Александр Солженицын, умело подгоняя документальный материал под свое видение исторической ретроспективы87, запальчиво утверждает, что «евреи имели в России предреволюционных десятилетий мощнейшую заединую поддержку прогрессивного общества. Она, быть может, стала такой на фоне стеснений и погромов – но, тем не менее, ни в какой другой стране (может быть и за всю предшествующую мировую историю?) она не была столь полной. Наша широкодушная свободолюбивая интеллигенция поставила за пределы общества и человечности – не только антисемитизм – но даже: кто громко и отчётливо не поддерживал, и даже в первую очередь, борьбы за равноправие евреев – уже считался “бесчестным антисемитом”. Будкосовестливая, остро чуткая русская интеллигенция постаралась полностью внять и усвоить именно еврейское понимание приоритетов всей политической жизни: прогрессивно то, что протестует против угнетения евреев, и реакционно всё остальное.

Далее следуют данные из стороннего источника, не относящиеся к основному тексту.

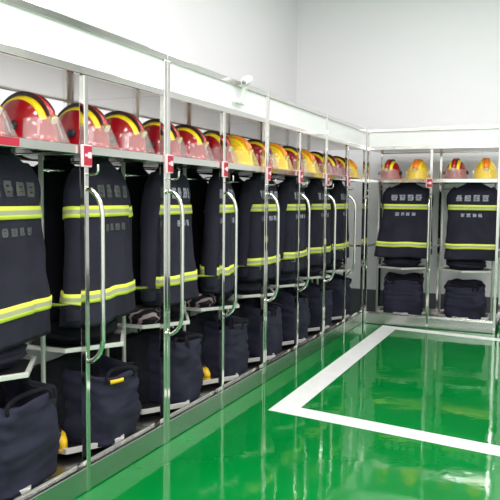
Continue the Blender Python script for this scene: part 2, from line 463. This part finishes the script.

Русское общество не только со стойкостью защищало евреев по отношению к правительству, но запретило себе, каждому, проявить хоть наислабейшую тень какой-либо критики поведения и отдельного еврея: а вдруг при таком возмущении родится во мне антисемитизм?»88

Усилиями русских писателей – авангарда «широкодушной свободолюбивой» интеллигенции, «еврейский вопрос» был поставлен как вопрос, в первую очередь, «русский»89. Солженицын, претендующий на роль христианского мыслителя, странным образом игнорирует в своих рассуждениях очевидный факт – то, что евреи в своей борьбе за гражданское равноправие, так или иначе, обращались к чувству справедливости и христианского милосердия русского «народа-богоносца». А поскольку русская литература с легкой руки Достоевского претендовала на «всечеловечность», именно писателями, т. е. лучшими людьми России, они были услышаны. Именно русские литераторы всех мастей и оттенков протянули евреям руку помощи, именно они являлись застрельщиками всех кампаний против антисемитских эксцессов в Российской империи. Принято считать, что подобная реакция лучших людей России была импульсивно-бескорыстной, проявлением все того же широкодушия – одного из главных качеств, приписываемых русскому национальному характеру90.